Only Slumbers, a man who tiptoes through the tulips on all manner of topics from Donald Trump to long‑handled putters, will know why he chose this subject matter for a veritable outburst. But the evidence is it may not have been a wise one. Should the US PGA move work – a delay over confirming the BBC agreement is thought to relate only to how many years it will be for – the R&A will come under immediate pressure from those who remain concerned about the sport’s removal from the public consciousness because of satellite coverage.

Sky’s deal with Augusta National, which ended last year, hasn’t been extended yet. If those presiding over the Masters are wise – and they hardly need the money – they will watch the US PGA outcomes with great interest.

Sky is widely known to have its own challenges with regard to resources, the embarrassment of losing the US PGA at the same time as launching a dedicated golf channel aside. For someone in Slumbers’s office to castigate one of the precious few alternative broadcast options was odd to say the least.

“I don’t buy the argument around participation and reach,” Slumbers said. “It is clearly good to have more reach. But the Open is a global product. It’s not just a UK product. We touched 600 million households last year with The Open Championship in multiple countries all around the world.”

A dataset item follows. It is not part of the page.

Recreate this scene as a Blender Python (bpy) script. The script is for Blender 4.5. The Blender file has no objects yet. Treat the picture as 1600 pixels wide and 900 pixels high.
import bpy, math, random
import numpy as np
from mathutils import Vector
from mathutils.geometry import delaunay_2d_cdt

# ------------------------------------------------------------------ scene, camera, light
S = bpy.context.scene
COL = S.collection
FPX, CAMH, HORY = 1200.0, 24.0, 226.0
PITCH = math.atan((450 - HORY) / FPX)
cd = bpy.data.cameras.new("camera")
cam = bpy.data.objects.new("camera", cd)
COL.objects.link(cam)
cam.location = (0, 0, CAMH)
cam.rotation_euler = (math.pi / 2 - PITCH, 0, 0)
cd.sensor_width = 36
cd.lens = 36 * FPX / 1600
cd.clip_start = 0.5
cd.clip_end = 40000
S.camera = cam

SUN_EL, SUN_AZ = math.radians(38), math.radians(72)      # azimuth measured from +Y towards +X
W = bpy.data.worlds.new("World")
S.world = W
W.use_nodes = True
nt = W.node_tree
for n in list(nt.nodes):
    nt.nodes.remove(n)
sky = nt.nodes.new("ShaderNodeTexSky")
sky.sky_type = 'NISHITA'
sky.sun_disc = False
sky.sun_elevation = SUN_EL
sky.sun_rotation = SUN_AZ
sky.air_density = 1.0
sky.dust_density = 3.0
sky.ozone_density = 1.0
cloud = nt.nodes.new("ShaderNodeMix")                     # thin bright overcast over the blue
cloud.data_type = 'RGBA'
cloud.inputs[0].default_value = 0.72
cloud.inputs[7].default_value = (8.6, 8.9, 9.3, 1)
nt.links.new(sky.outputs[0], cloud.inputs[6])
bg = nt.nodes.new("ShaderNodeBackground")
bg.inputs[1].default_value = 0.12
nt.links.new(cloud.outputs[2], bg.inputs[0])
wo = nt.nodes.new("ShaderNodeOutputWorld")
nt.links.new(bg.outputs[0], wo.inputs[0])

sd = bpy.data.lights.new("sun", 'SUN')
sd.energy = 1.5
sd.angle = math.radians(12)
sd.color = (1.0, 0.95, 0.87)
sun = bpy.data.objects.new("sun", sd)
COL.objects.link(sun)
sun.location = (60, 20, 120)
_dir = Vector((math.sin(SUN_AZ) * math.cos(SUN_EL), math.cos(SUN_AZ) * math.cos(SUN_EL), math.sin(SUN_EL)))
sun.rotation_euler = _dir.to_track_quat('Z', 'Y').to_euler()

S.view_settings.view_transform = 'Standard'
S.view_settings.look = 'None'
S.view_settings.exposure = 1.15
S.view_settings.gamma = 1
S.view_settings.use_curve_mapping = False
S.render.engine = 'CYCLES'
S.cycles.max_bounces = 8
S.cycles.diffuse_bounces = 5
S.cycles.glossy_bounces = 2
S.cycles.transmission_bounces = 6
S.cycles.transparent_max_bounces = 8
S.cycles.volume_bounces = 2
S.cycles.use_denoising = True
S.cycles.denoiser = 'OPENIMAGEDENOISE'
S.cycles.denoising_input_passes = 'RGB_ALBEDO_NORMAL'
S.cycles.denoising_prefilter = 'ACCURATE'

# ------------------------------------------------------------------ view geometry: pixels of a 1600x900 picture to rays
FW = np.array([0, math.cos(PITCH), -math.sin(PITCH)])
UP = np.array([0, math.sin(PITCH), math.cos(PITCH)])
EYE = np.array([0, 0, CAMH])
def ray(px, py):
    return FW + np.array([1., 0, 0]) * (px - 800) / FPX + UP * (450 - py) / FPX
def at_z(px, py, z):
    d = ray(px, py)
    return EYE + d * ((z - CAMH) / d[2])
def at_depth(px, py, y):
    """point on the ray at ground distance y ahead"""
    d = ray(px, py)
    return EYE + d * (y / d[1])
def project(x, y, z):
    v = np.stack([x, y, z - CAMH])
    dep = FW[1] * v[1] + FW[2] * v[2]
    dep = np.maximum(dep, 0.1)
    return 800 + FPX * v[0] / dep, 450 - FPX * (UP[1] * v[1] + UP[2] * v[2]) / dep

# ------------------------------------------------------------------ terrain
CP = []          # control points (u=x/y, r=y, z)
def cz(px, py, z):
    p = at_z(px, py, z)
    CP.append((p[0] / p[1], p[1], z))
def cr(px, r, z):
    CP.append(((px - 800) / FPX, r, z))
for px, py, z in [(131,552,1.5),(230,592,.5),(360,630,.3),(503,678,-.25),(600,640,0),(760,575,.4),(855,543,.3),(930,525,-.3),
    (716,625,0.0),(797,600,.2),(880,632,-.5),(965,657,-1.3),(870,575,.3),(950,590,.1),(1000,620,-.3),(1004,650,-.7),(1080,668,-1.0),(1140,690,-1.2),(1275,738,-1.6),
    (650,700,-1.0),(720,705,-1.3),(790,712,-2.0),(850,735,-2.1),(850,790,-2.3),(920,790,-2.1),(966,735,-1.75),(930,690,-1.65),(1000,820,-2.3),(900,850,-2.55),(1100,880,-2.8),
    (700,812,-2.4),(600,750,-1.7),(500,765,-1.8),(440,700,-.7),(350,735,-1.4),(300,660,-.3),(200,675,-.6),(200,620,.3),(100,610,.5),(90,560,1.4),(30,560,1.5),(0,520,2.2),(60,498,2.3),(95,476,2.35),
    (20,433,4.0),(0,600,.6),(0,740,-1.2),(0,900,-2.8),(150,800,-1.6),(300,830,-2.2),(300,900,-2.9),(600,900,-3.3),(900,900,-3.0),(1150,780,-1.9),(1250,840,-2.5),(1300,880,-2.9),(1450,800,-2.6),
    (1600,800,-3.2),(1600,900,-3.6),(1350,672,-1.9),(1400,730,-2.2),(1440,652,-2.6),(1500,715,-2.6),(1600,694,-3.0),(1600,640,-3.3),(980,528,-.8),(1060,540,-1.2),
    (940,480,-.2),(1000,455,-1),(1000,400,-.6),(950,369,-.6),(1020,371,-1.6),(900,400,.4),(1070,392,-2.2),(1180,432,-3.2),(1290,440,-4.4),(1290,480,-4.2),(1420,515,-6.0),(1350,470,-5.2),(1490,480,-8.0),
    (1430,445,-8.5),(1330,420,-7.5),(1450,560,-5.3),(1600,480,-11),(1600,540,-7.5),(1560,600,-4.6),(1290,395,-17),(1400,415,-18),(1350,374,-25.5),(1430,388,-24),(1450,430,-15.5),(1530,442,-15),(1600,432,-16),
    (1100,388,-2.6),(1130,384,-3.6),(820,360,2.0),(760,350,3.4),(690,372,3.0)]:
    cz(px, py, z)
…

Aside from this being a contradiction – reach either matters or it doesn’t – the specific debate here is entirely about the UK. The R&A didn’t halt live BBC coverage on account of the impact in Turkey. Moreover, if you asked the golfers in the Open field what inspired them to take up the game they would answer almost in unison that it was watching one of the icons of the sport on television.

There is plenty to admire about Sky’s output. Their use of technology, not just at majors, eclipses anything the BBC was doing. Multi-platform coverage is valuable in an era when it is seriously difficult to get youngsters to sit for five hours in front of a television watching golf.

There is detailed insight from the series of former professional players they use as pundits and the on-screen tips offered by those participating in the Open are the kind of thing amateur golfers are fascinated by. At a base level, Sky’s commitment throughout any given season is worthy of credit.

Nonetheless, the glaring lack of journalistic critique tends to exude the strange idea of a world where everything is perfect, where no player can do any wrong, where rule-breaches are always accidents and tournament officials are the salt of the earth.

Everything is rather chummy and in-house. This isn’t the kind of approach, thankfully, taken towards other sports. In fairness to the BBC, their oft-criticised parachuting in of commentators and pundits from across the sporting spectrum loosens shackles in regard to honest comment.

Slumbers will insist he was making precisely that. But this was an offering that won’t be forgotten, specifically by those on the receiving end.